10Au cinéma, "les personnages ont tendance à "en faire trop". Leur jeu se caractérise par l'outrance, l'excès. La pantomime est essentiellement relayée par deux personnages : l'Évêque de Bedford, incarné par Louis Jouvet et William Kramps le tueur de boucher [....], interprété par Jean-Louis Barrault, mime de formation, que l'on retrouve bien évidemment en Debureau dans Les Enfants du Paradis. Ce dernier donne une interprétation très pantomimique, baroque.

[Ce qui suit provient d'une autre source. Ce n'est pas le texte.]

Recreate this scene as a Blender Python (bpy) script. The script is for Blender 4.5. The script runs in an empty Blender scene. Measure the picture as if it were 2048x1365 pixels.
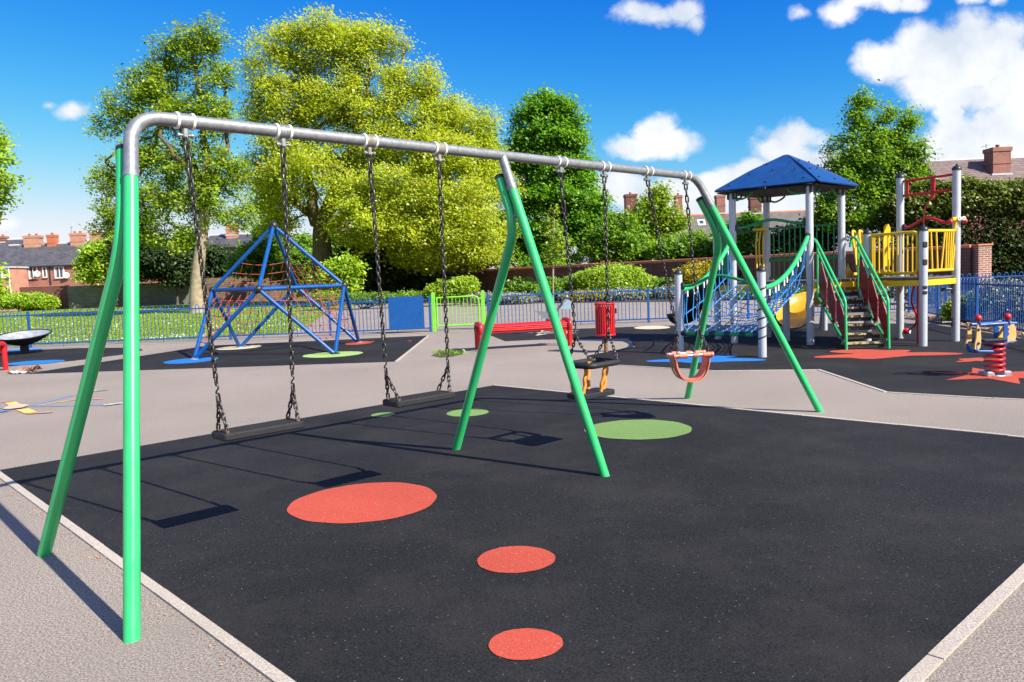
import bpy, math, random
import numpy as np
from mathutils import Vector, Matrix
random.seed(7)
C = bpy.context.scene.collection
PI = math.pi
V = Vector
# ------------------------------------------------------------------ camera model (pixels of the 2048 x 1365 photograph)
F = 1560.; CX, CY, H = 1024., 682.5, 1.48
TH = math.atan(.0395); PT = math.atan((CY - 554.) * math.cos(TH) / F)
cd = V((0, math.cos(PT), -math.sin(PT))); cu0 = V((0, math.sin(PT), math.cos(PT))); cr0 = V((1, 0, 0))
cr = cr0 * math.cos(TH) - cu0 * math.sin(TH); cu = cr0 * math.sin(TH) + cu0 * math.cos(TH)
EYE = V((0, 0, H))
def ray(x, y): return cd + cr * ((x - CX) / F) - cu * ((y - CY) / F)
def gp(x, y, z=0.):
    v = ray(x, y); t = (z - H) / v.z; return V((v.x * t, v.y * t, z))
def at(x, y, Y):
    v = ray(x, y); t = Y / v.y; return V((v.x * t, Y, H + v.z * t))
cam = bpy.data.objects.new('camera', bpy.data.cameras.new('camera')); C.objects.link(cam)
cam.matrix_world = Matrix(((cr.x, cu.x, -cd.x, 0), (cr.y, cu.y, -cd.y, 0), (cr.z, cu.z, -cd.z, H), (0, 0, 0, 1)))
cam.data.sensor_width = 36; cam.data.lens = F / 2048 * 36; cam.data.clip_end = 3000; cam.data.clip_start = .05
bpy.context.scene.camera = cam

# ------------------------------------------------------------------ materials
def newmat(n):
    m = bpy.data.materials.new(n); m.use_nodes = True
    nt = m.node_tree; return m, nt, nt.nodes['Principled BSDF']
def lk(nt, a, b): nt.links.new(a, b)
def node(nt, t, **kw):
    n = nt.nodes.new(t)
    for k, v in kw.items():
        if k in n.inputs: n.inputs[k].default_value = v
        else: setattr(n, k, v)
    return n
def ramp(nt, fac, stops):
    r = nt.nodes.new('ShaderNodeValToRGB'); e = r.color_ramp.elements
    while len(e) < len(stops): e.new(.5)
    for el, (p, c) in zip(e, stops): el.position = p; el.color = (*c, 1)
    lk(nt, fac, r.inputs[0]); return r.outputs[0]
def noise(nt, co, scale, detail=4, rough=.55):
    n = node(nt, 'ShaderNodeTexNoise', Scale=scale, Detail=detail, Roughness=rough); lk(nt, co, n.inputs['Vector']); return n.outputs['Fac']
def mixc(nt, fac, a, b, mode='MIX'):
    m = nt.nodes.new('ShaderNodeMix'); m.data_type = 'RGBA'; m.blend_type = mode
    for s, i in ((fac, 0), (a, 6), (b, 7)):
        if hasattr(s, 'is_output'): lk(nt, s, m.inputs[i])
        else: m.inputs[i].default_value = s if i == 0 else (*s, 1)
    return m.outputs[2]
def co(nt): return nt.nodes.new('ShaderNodeTexCoord').outputs['Object']
def bump(nt, b, h, strength=.3, dist=.01):
    n = node(nt, 'ShaderNodeBump', Strength=strength, Distance=dist); lk(nt, h, n.inputs['Height']); lk(nt, n.outputs[0], b.inputs['Normal'])
def mul(c, k): return tuple(min(1, x * k) for x in c)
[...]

Il s'assimile à une marionnette, un automate monté sur ressort." Pour Rykner, la photographie a permis à ces figures de se faire encore davantage connaître, pour trouver d'autres continuateurs par des acteurs comme Charlie Chaplin.
11Au théâtre, la pantomime permet aux deux grands dramaturges que sont Beckett et Genet de questionner les possibles de la mimesis théâtrale censée représenter les arcanes insondables et "aliénées" pour Beckett, ainsi qu'une stylisation chorégraphique foisonnante pour Genet, œuvrant à la réflexion sur l'identité des êtres et des conditions, etc.
12Sans oublier que se joue désormais la "rencontre d'un comédien et d'une danseuse", puisque la mise en scène contemporaine s'est orientée vers de nouvelles recherches en danse, (A. T. DE Keersmaeker, F. Verret, etc.) et au théâtre (Théâtre du Radeau, etc.).
13À l'aube du XXIe siècle, ce collectif dresse ainsi un panorama historique très intéressant pour la compréhension de l'évolution des nouvelles esthétiques artistiques liées à la pantomime et aux arcanes plus cachées du Pierrot légendaire, vêtu de blanc et de noir, de trouble et de maîtrise, de transparence et d'opacité.